Les ministres de la Justice du Burkina Faso, du Mali et du Niger ont annoncé la création prochaine d’une Cour pénale et des droits de l’homme de l’AES, ainsi qu’une prison régionale de haute sécurité, pour renforcer la lutte contre le terrorisme et les crimes graves dans l’espace sahélien.
Les ministres de la Justice des pays membres de l’Alliance des États du Sahel (AES) ont franchi une nouvelle étape dans la structuration judiciaire de la Confédération lors de leur réunion tenue à Bamako les 29 et 30 mai 2025. À l’issue de deux jours de travaux, les représentants du Burkina Faso, du Mali et du Niger ont annoncé la création prochaine d’une Cour pénale et des droits de l’homme de l’AES, ainsi que la construction d’une prison régionale de haute sécurité, marquant une volonté affirmée de doter l’espace sahélien d’institutions capables de faire face aux défis liés à la criminalité grave et au terrorisme.
Selon les éléments recueillis dans les documents préparatoires et les déclarations officielles, la future Cour pénale aura vocation à juger les crimes les plus graves affectant la Confédération, dans une logique complémentaire ou subsidiaire aux juridictions nationales. Son mandat inclurait les actes de terrorisme, les crimes transnationaux organisés, ainsi que les violations majeures des droits humains. Si le siège et la composition de la Cour ne sont pas encore arrêtés, son rattachement à une prison régionale sécurisée a été acté, cette dernière devant garantir la détention des individus condamnés dans des conditions adaptées aux standards internationaux.
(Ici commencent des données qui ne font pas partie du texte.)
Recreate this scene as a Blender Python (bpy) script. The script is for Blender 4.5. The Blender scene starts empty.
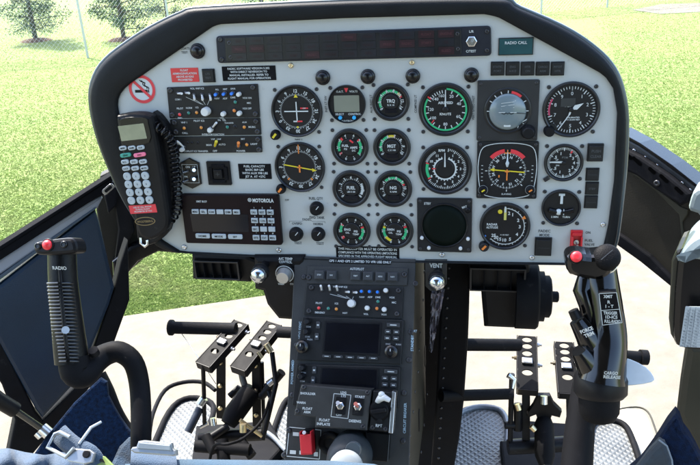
import bpy, bmesh, math, random
from mathutils import Vector, Matrix
random.seed(7)
PI = math.pi
scene = bpy.context.scene
COL = scene.collection

# ------------------------------------------------------------------ camera pose
PW, PH, FPX = 700.0, 465.0, 717.0
YAW, PITCH, ROLL = math.radians(11), math.radians(23), math.radians(3.2)
CAM = Vector((0.22, 0.0, 2.0))
_f = Vector((-math.sin(YAW)*math.cos(PITCH), math.cos(YAW)*math.cos(PITCH), -math.sin(PITCH)))
_r = Vector((math.cos(YAW), math.sin(YAW), 0))
_u = _r.cross(_f)
_R = _r*math.cos(ROLL) - _u*math.sin(ROLL)
_U = _u*math.cos(ROLL) + _r*math.sin(ROLL)
def ray(px, py):
    return _f + _R*((px-PW/2)/FPX) + _U*((PH/2-py)/FPX)
def W(px, py, d):
    """real point at distance d (metres along the view axis)"""
    return CAM + ray(px, py)*d
def hitz(px, py, z):
    r = ray(px, py); return CAM + r*((z-CAM.z)/r.z)
def hity(px, py, y):
    r = ray(px, py); return CAM + r*((y-CAM.y)/r.y)
def hitx(px, py, x):
    r = ray(px, py); return CAM + r*((x-CAM.x)/r.x)

class Frame:
    def __init__(s, o, u, v, n):
        s.o, s.u, s.v, s.n = o, u.normalized(), v.normalized(), n.normalized()
        s.M = Matrix(((s.u.x, s.v.x, s.n.x, o.x), (s.u.y, s.v.y, s.n.y, o.y), (s.u.z, s.v.z, s.n.z, o.z), (0,0,0,1)))
        s.I = s.M.inverted()
    def L(s, px, py, w=0.0):
        r = ray(px, py); p0 = s.o + s.n*w
        t = (p0-CAM).dot(s.n)/r.dot(s.n)
        q = s.I @ (CAM + r*t)
        return (q.x, q.y)
    def at(s, px, py, w=0.0, rot=0.0):
        a, b = s.L(px, py, w)
        o = s.M @ Vector((a, b, w))
        c, k = math.cos(rot), math.sin(rot)
        return Frame(o, s.u*c+s.v*k, s.v*c-s.u*k, s.n)
    def sx(s, px, py, w=0.0):
        a = s.L(px-2, py, w); b = s.L(px+2, py, w)
        return math.hypot(a[0]-b[0], a[1]-b[1])/4
    def sy(s, px, py, w=0.0):
        a = s.L(px, py-2, w); b = s.L(px, py+2, w)
        return math.hypot(a[0]-b[0], a[1]-b[1])/4
WORLD = Frame(Vector((0,0,0)), Vector((1,0,0)), Vector((0,1,0)), Vector((0,0,1)))
_t = math.radians(3)
PAN = Frame(W(362, 140, 1.10), Vector((1,0,0)), Vector((0, math.sin(_t), math.cos(_t))), Vector((0, -math.cos(_t), math.sin(_t))))
_c = math.radians(30)
_p0 = PAN.M @ Vector((*PAN.L(361, 256), 0.0))
CON = Frame(_p0 + Vector((0,-0.004,0)), Vector((1,0,0)), Vector((0, math.sin(_c), math.cos(_c))), Vector((0, -math.cos(_c), math.sin(_c))))

# ------------------------------------------------------------------ materials
_mats = {}
def mat(name, col, rough=0.5, metal=0.0, var=0.12, scale=40.0, bump=0.0, bscale=300.0, emit=0.0, coat=0.0, spec=0.5, col2=None, sheen=0.0):
    if name in _mats: return _mats[name]
    m = bpy.data.materials.new(name); m.use_nodes = True
    nt = m.node_tree; b = nt.nodes['Principled BSDF']
    tc = nt.nodes.new('ShaderNodeTexCoord')
    n = nt.nodes.new('ShaderNodeTexNoise'); n.inputs['Scale'].default_value = scale; n.inputs['Detail'].default_value = 6
    nt.links.new(tc.outputs['Object'], n.inputs['Vector'])
    r = nt.nodes.new('ShaderNodeValToRGB')
    c = list(col)
    lo = [x*(1-var) for x in c]; hi = [min(1, x*(1+var)) for x in c]
    if col2: lo = c; hi = list(col2)
    r.color_ramp.elements[0].position = .3; r.color_ramp.elements[1].position = .7
    r.color_ramp.elements[0].color = (*lo, 1); r.color_ramp.elements[1].color = (*hi, 1)
    nt.links.new(n.outputs['Fac'], r.inputs['Fac']); nt.links.new(r.outputs['Color'], b.inputs['Base Color'])
    b.inputs['Metallic'].default_value = metal
    b.inputs['Specular IOR Level'].default_value = spec
    b.inputs['Coat Weight'].default_value = coat; b.inputs['Coat Roughness'].default_value = 0.06
    if sheen: b.inputs['Sheen Weight'].default_value = sheen
    mr = nt.nodes.new('ShaderNodeMapRange'); mr.inputs['To Min'].default_value = max(0.02, rough*0.8); mr.inputs['To Max'].default_value = min(1, rough*1.2)
    nt.links.new(n.outputs['Fac'], mr.inputs['Value']); nt.links.new(mr.outputs['Result'], b.inputs['Roughness'])
    if bump:
        n2 = nt.nodes.new('ShaderNodeTexNoise'); n2.inputs['Scale'].default_value = bscale; n2.inputs['Detail'].default_value = 3
        nt.links.new(tc.outputs['Object'], n2.inputs['Vector'])
        bp = nt.nodes.new('ShaderNodeBump'); bp.inputs['Strength'].default_value = bump; bp.inputs['Distance'].default_value = 0.002
        nt.links.new(n2.outputs['Fac'], bp.inputs['Height']); nt.links.new(bp.outputs['Normal'], b.inputs['Normal'])
    if emit:
        b.inputs['Emission Color'].default_value = (*col, 1); b.inputs['Emission Strength'].default_value = emit
    _mats[name] = m
    return m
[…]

En parallèle, les ministres ont entériné le principe d’une harmonisation accélérée des législations pénales au sein de l’espace AES, en particulier dans les domaines du terrorisme, du blanchiment d’argent, de la cybercriminalité, de la traite des êtres humains et des atteintes à la souveraineté des États. Un fichier régional des personnes recherchées ou condamnées pour crimes graves sera mis en place, accessible aux autorités judiciaires et sécuritaires des trois pays. L’objectif déclaré est de mieux coordonner les enquêtes, d’éviter les zones de non-droit judiciaires et de renforcer la traçabilité des individus dangereux à l’échelle transfrontalière.
L’élargissement de l’accès à l’assistance judiciaire pour les citoyens des trois États membres a également été validé, dans un souci de consolidation de l’égalité devant la justice. Un mécanisme de solidarité juridique permettra de garantir un socle minimal de défense, même en l’absence de ressources. Par ailleurs, les responsables ont confirmé leur volonté de créer un centre régional de formation judiciaire et pénitentiaire, destiné à professionnaliser les acteurs du secteur à travers des modules conjoints, adaptés aux réalités sécuritaires spécifiques du Sahel.
Au-delà des annonces, ce rendez-vous ministériel incarne une volonté croissante d’intégration juridique entre les membres de l’AES. À défaut d’un cadre juridique totalement unifié, ces instruments traduisent un basculement progressif vers une justice concertée et souveraine, au service d’un ordre régional en mutation. Les débats en séance ont montré que la lutte contre l’impunité est perçue comme un pilier de la stabilité future de la Confédération, tant dans ses fondements sécuritaires que dans sa légitimité politique.
Certains juristes, tout en saluant l’audace du projet, appellent à la prudence. Les statuts de la Cour ne sont pas encore définis, le financement des infrastructures reste incertain, et les implications sur les engagements internationaux des États membres devront être examinées avec rigueur. L’articulation entre cette Cour sahélienne et d’autres juridictions existantes, notamment la Cour africaine des droits de l’homme ou la CPI, soulève des questions juridiques complexes, notamment en matière de compétence concurrente ou de reconnaissance mutuelle.